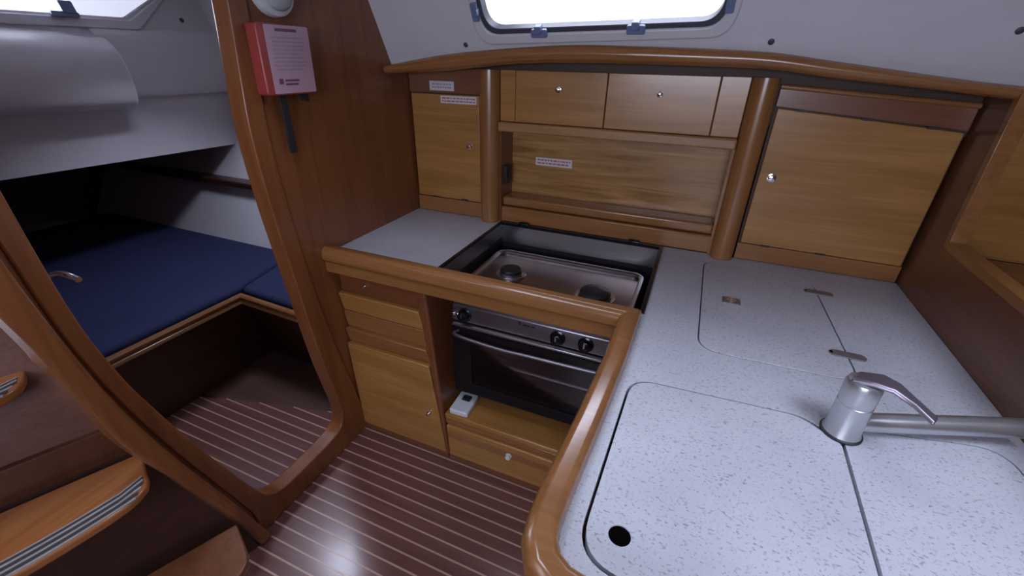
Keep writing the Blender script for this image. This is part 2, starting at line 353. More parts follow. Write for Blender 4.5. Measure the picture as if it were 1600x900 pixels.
# ---- far sides of the cabin (behind the camera)
sw = rrect(.30, 1.70, 1.22, 1.58, .06)
build('wall_starboard', MB().plate([[(-2.7, -.07), (3.4, -.07), (3.4, 1.86), (-2.7, 1.86)], sw], Y(-3.15), Y(-3.10)), 'liner_soft', kind='structure')
build('window_5', MB().plate([sw], Y(-3.125), Y(-3.118)), 'pane', kind='structure')
build('wall_saloon', MB().box(3.4, 3.45, -3.1, .35, -.07, 1.86), 'bulkhead', kind='structure')
build('wall_hull', MB().box(.0, 3.4, .34, .38, -.07, 1.34), 'interior', kind='structure')
build('wall_companionway', MB().box(-.75, -.70, -3.1, -1.30, -.07, 1.86), 'bulkhead', kind='structure')

# ================================================================== AFT CABIN
HS = lambda d: (lambda a, b: (a, (.02+(b-.40)*.52 if b < 1.0 else .332)+d, b))
aft_wall = build('wall_cabin_side', MB().prism([(-2.68, .30), (-.03, .30), (-.03, 1.0), (-2.68, 1.0)], HS(0), HS(.03)).prism([(-2.68, 1.0), (-.03, 1.0), (-.03, 1.86), (-2.68, 1.86)], HS(0), HS(.03)), 'liner_soft', kind='structure')
build('shelf_batten', MB().box(-2.4, -.04, .12, .205, .700, .735), 'berth_wood', aft_wall, .006)
build('wall_transom', MB().box(-2.70, -2.66, -1.75, .40, -.07, 1.30), 'interior', kind='structure')
build('wall_cabin_inboard', MB().box(-2.68, -.56, -1.245, -1.205, -.07, 1.86), 'bulkhead', kind='structure')
vent = tag(build('round_vent', MB().lathe((-1.45, .331, 1.02), (0, -1, 0), [(.075, -.004), (.075, .012), (.068, .02), (.055, .02), (.05, .010), (.0, .010)], 28), 'white_plastic', smooth=True), 'round white vent ring on the aft cabin side, half hidden by the bulkhead', 'vent')
# cockpit moulding overhanging the berth
XC = -1.40
cock = build('wall_cockpit', MB().plate([[(-1.75, .93), (.40, .905), (.40, 1.30), (-1.75, 1.30)]], X(XC-.10), X(XC-.06)), 'liner_soft', kind='structure')
prof = [(XC-.12, 1.50), (XC-.02, 1.46), (XC+.05, 1.40), (XC+.075, 1.30), (XC+.07, 1.22), (XC+.04, 1.185), (XC-.02, 1.175), (XC-.12, 1.20)]
prof = catmull(prof, 4)
mbx = MB(); mbx.prism(prof, lambda a, b: (a, -1.75, b), lambda a, b: (a, -.205, b-.03))
build('moulded_box', mbx, 'liner', cock, .02, 4)
prof2 = catmull([(XC-.14, 1.52), (XC-.06, 1.47), (XC-.02, 1.42), (XC-.012, 1.30), (XC-.02, 1.205), (XC-.05, 1.185), (XC-.14, 1.20)], 4)
build('moulded_panel', MB().prism(prof2, lambda a, b: (a, -.24, b), lambda a, b: (a, .40, b)), 'liner', cock, .012, 3)
build('cockpit_sole', MB().box(-2.68, XC-.06, -1.75, .40, 1.26, 1.30), 'liner_soft', cock)
# sloping face with the cabin portlight
def C3(d): return lambda a, b: (XC-.06-.35*(b-1.46)-d, a, b)
W2 = rpoly([(-.95, 1.497, .04), (-.055, 1.503, .05), (.14, 1.62, .05), (.14, 1.70, .03), (-.95, 1.70, .04)], 7)
build('cabin_front_liner', MB().plate([[(-1.75, 1.42), (.40, 1.42), (.40, 1.84), (-1.75, 1.84)], grow(W2, .01)], C3(0), C3(.03)), 'liner', cock)
w2 = build('window_2', MB().plate([W2], C3(.03), C3(.036)), 'pane', kind='structure')
build('window_rim', MB().plate([grow(W2, .034), grow(W2, -.002)], C3(-.012), C3(.005)), 'liner', w2, .005, 3)
build('gasket', MB().plate([grow(W2, .012), grow(W2, -.012)], C3(.01), C3(.03)), 'white_plastic', w2, .002)
mb = MB().prism(rrect(-.35, -.255, 1.502, 1.520, .005), C3(-.03), C3(-.01)); mb.prism(rrect(-.31, -.262, 1.515, 1.56, .006), C3(-.035), C3(-.015))
build('clamp_handle', mb, 'clamp', w2, .002)
build('screw_cap', MB().lathe(C3(0)(.195, 1.522), (1, 0, .35), [(.011, -.001), (.011, .002), (.006, .004)], 12), 'gasket', cock, smooth=True)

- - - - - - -

* [Task objective]: Without the pictures, transcribe the listing above exactly.

* [Result of the exercise]:
Keep writing the Blender script for this image. This is part 2, starting at line 353. More parts follow. Write for Blender 4.5. Measure the picture as if it were 1600x900 pixels.
# ---- far sides of the cabin (behind the camera)
sw = rrect(.30, 1.70, 1.22, 1.58, .06)
build('wall_starboard', MB().plate([[(-2.7, -.07), (3.4, -.07), (3.4, 1.86), (-2.7, 1.86)], sw], Y(-3.15), Y(-3.10)), 'liner_soft', kind='structure')
build('window_5', MB().plate([sw], Y(-3.125), Y(-3.118)), 'pane', kind='structure')
build('wall_saloon', MB().box(3.4, 3.45, -3.1, .35, -.07, 1.86), 'bulkhead', kind='structure')
build('wall_hull', MB().box(.0, 3.4, .34, .38, -.07, 1.34), 'interior', kind='structure')
build('wall_companionway', MB().box(-.75, -.70, -3.1, -1.30, -.07, 1.86), 'bulkhead', kind='structure')

# ================================================================== AFT CABIN
HS = lambda d: (lambda a, b: (a, (.02+(b-.40)*.52 if b < 1.0 else .332)+d, b))
aft_wall = build('wall_cabin_side', MB().prism([(-2.68, .30), (-.03, .30), (-.03, 1.0), (-2.68, 1.0)], HS(0), HS(.03)).prism([(-2.68, 1.0), (-.03, 1.0), (-.03, 1.86), (-2.68, 1.86)], HS(0), HS(.03)), 'liner_soft', kind='structure')
build('shelf_batten', MB().box(-2.4, -.04, .12, .205, .700, .735), 'berth_wood', aft_wall, .006)
build('wall_transom', MB().box(-2.70, -2.66, -1.75, .40, -.07, 1.30), 'interior', kind='structure')
build('wall_cabin_inboard', MB().box(-2.68, -.56, -1.245, -1.205, -.07, 1.86), 'bulkhead', kind='structure')
vent = tag(build('round_vent', MB().lathe((-1.45, .331, 1.02), (0, -1, 0), [(.075, -.004), (.075, .012), (.068, .02), (.055, .02), (.05, .010), (.0, .010)], 28), 'white_plastic', smooth=True), 'round white vent ring on the aft cabin side, half hidden by the bulkhead', 'vent')
# cockpit moulding overhanging the berth
XC = -1.40
cock = build('wall_cockpit', MB().plate([[(-1.75, .93), (.40, .905), (.40, 1.30), (-1.75, 1.30)]], X(XC-.10), X(XC-.06)), 'liner_soft', kind='structure')
prof = [(XC-.12, 1.50), (XC-.02, 1.46), (XC+.05, 1.40), (XC+.075, 1.30), (XC+.07, 1.22), (XC+.04, 1.185), (XC-.02, 1.175), (XC-.12, 1.20)]
prof = catmull(prof, 4)
mbx = MB(); mbx.prism(prof, lambda a, b: (a, -1.75, b), lambda a, b: (a, -.205, b-.03))
build('moulded_box', mbx, 'liner', cock, .02, 4)
prof2 = catmull([(XC-.14, 1.52), (XC-.06, 1.47), (XC-.02, 1.42), (XC-.012, 1.30), (XC-.02, 1.205), (XC-.05, 1.185), (XC-.14, 1.20)], 4)
build('moulded_panel', MB().prism(prof2, lambda a, b: (a, -.24, b), lambda a, b: (a, .40, b)), 'liner', cock, .012, 3)
build('cockpit_sole', MB().box(-2.68, XC-.06, -1.75, .40, 1.26, 1.30), 'liner_soft', cock)
# sloping face with the cabin portlight
def C3(d): return lambda a, b: (XC-.06-.35*(b-1.46)-d, a, b)
W2 = rpoly([(-.95, 1.497, .04), (-.055, 1.503, .05), (.14, 1.62, .05), (.14, 1.70, .03), (-.95, 1.70, .04)], 7)
build('cabin_front_liner', MB().plate([[(-1.75, 1.42), (.40, 1.42), (.40, 1.84), (-1.75, 1.84)], grow(W2, .01)], C3(0), C3(.03)), 'liner', cock)
w2 = build('window_2', MB().plate([W2], C3(.03), C3(.036)), 'pane', kind='structure')
build('window_rim', MB().plate([grow(W2, .034), grow(W2, -.002)], C3(-.012), C3(.005)), 'liner', w2, .005, 3)
build('gasket', MB().plate([grow(W2, .012), grow(W2, -.012)], C3(.01), C3(.03)), 'white_plastic', w2, .002)
mb = MB().prism(rrect(-.35, -.255, 1.502, 1.520, .005), C3(-.03), C3(-.01)); mb.prism(rrect(-.31, -.262, 1.515, 1.56, .006), C3(-.035), C3(-.015))
build('clamp_handle', mb, 'clamp', w2, .002)
build('screw_cap', MB().lathe(C3(0)(.195, 1.522), (1, 0, .35), [(.011, -.001), (.011, .002), (.006, .004)], 12), 'gasket', cock, smooth=True)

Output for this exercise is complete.